For cooking fuel, the average water footprint of fuelwood is much larger than the water footprint of fossil fuels. There is a large variation among the water footprints for food and fuel across the provinces. The green water footprint for fuelwood consumption is largest in the south and north-east provinces (2800–3500 m3/cap/year. However, there is also a relatively large green water footprint in the central and east regions. The blue water footprint is relatively large in the western regions.

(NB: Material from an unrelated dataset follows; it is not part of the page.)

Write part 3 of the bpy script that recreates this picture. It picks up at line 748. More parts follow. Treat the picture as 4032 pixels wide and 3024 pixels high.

• For food consumption, in all Indian regions, water footprints are dominated by green water footprints and despite the differences in consumption, variation of total water footprints for food consumption is small. In rural India, the blue water footprint of food consumption is relatively small compared to the blue water footprint for fuelwood consumption.

For rural India, future prospects of increasing consumption of animal foods will increase the water footprint. However, if also cooking fuel is considered, switching to fossil-based cooking fuel will lower water footprints far more and can compensate an eventual increase of larger consumption of animal foods. The trends found for India might also be relevant for other developing countries.